It’s Saturday and the warm air is hanging around a bit...



It’s Saturday and the warm air is hanging around a bit this
evening here in Granada. In three days time, our trip here is ending and I’m
starting to understand why the warmth is sticking around tonight. After eight
months of living abroad in Spain it’s only now at the end that I can begin to
see the value in what we’ve done for our family. There are the obvious, travel
guide bonuses of life along the Mediterranean. Cobble-stone walks to school
each morning, markets selling cheap, delicious food a stone’s throw from our
terraced home, views of a fourteenth century castle right from our bedroom
window; all that you imagine life here might be and more. The reality is that
the romance of those things fades relatively quickly. It’s the tangible stuff,
the experiential nature of living abroad, that will stick with us as memories
of flamenco recede; our friendships with locals and fellow travellers, adapting
to a culture, a way of life, a language. Finding hidden caves and streams off
the beaten track. Children running around plazas at 10PM on school nights.

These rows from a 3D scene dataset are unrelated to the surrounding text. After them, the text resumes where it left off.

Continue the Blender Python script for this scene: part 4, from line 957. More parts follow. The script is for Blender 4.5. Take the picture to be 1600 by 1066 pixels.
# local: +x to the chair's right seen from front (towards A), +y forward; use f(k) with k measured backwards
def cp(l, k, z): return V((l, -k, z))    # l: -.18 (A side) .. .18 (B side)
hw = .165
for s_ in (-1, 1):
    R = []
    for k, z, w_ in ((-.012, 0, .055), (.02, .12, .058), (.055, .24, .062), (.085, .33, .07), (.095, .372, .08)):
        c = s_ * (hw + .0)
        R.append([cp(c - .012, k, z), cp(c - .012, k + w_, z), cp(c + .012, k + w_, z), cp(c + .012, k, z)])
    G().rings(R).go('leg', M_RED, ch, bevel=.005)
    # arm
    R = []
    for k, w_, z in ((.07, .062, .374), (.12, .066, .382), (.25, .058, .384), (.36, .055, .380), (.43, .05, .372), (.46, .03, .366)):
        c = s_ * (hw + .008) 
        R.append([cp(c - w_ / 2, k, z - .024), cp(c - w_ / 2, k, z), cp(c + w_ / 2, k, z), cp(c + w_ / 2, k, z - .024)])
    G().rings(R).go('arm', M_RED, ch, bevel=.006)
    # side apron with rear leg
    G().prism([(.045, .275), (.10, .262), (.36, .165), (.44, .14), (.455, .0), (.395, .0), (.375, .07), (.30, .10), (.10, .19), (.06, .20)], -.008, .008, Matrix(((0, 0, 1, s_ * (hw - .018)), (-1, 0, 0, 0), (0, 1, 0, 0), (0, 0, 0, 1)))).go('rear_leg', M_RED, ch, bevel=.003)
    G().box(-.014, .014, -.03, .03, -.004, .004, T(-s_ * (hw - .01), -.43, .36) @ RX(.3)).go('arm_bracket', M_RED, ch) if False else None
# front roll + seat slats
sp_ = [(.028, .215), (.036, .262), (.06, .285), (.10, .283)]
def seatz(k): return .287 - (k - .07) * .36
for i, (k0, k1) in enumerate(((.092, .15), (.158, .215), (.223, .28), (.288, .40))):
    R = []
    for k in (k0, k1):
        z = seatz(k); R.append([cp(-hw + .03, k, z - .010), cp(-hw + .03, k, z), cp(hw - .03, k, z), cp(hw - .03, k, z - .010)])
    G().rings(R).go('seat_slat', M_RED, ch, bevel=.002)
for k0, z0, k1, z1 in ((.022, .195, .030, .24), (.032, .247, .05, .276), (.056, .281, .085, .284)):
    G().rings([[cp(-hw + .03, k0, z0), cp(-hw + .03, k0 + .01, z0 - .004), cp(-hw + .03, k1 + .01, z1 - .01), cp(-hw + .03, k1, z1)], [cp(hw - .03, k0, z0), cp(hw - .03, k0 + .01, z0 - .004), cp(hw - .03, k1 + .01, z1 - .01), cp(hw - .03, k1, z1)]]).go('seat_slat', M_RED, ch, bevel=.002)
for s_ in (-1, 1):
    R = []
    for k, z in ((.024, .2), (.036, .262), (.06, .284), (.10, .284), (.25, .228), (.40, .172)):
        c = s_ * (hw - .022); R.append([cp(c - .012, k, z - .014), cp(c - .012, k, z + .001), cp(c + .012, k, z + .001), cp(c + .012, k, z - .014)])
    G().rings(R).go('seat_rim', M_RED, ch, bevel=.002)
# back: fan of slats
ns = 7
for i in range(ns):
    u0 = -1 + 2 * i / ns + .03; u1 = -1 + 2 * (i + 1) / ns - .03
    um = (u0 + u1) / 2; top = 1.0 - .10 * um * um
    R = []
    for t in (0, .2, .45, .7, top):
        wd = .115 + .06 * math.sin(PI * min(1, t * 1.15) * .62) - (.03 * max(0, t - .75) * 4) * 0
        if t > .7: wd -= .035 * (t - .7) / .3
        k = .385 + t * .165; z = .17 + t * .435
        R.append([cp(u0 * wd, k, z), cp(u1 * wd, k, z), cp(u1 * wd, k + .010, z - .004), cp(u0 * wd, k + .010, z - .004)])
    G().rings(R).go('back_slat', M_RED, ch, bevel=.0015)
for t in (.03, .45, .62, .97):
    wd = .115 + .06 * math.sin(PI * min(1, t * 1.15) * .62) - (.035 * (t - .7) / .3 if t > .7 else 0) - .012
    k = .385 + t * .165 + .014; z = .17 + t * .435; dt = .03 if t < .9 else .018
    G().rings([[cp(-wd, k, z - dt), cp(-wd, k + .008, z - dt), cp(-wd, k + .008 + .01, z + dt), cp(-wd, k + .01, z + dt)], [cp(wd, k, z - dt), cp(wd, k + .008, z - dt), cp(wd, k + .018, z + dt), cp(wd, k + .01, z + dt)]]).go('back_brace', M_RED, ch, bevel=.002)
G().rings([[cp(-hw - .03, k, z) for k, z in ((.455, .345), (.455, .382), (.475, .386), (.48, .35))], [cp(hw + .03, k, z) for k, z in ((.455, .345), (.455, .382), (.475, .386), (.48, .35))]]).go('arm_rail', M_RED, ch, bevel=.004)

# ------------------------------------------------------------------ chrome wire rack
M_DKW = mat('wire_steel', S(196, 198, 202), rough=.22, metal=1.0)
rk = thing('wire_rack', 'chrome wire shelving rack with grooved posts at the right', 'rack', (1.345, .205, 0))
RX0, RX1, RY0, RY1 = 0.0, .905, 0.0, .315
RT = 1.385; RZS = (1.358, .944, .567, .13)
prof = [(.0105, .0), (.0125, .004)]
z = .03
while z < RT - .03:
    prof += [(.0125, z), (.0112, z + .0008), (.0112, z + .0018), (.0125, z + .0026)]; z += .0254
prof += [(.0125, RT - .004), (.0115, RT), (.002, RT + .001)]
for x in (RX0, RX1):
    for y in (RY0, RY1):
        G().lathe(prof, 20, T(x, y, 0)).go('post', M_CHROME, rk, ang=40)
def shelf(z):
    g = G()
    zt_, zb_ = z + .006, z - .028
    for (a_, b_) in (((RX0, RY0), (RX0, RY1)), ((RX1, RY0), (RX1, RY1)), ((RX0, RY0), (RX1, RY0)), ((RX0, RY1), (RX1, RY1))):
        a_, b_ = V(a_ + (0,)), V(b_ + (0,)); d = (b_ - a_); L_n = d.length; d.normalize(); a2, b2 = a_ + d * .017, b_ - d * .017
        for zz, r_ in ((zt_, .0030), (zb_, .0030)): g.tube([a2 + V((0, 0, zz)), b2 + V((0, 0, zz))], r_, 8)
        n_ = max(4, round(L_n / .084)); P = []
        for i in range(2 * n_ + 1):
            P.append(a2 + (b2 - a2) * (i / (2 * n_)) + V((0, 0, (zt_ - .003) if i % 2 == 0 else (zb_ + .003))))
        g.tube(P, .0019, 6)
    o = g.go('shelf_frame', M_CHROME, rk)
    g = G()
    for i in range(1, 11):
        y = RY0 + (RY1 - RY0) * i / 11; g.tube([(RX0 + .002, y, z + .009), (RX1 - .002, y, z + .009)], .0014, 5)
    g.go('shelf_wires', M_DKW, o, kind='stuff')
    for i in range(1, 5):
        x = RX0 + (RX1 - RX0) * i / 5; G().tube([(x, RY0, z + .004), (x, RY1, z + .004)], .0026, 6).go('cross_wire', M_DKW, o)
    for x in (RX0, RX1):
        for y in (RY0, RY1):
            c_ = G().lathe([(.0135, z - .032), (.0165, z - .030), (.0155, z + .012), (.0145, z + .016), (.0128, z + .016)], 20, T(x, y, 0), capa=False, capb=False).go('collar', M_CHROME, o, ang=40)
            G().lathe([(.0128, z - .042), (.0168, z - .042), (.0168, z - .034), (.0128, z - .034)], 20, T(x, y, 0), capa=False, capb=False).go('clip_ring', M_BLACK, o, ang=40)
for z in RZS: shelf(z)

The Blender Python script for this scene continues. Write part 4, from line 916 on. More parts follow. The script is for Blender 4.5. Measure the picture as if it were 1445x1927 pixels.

Realizing that much of what you thought your kids needed in life they don’t. I
think it’s easy for us to believe that once we’ve started a family and found
our routines, the travel we did in our youths is an unreachable dream best put
off until retirement. But in many ways, this whole experience feels like a
trial run for something much bigger down the road. I think we’ve planted the
seeds for a life we’ve yet to discover.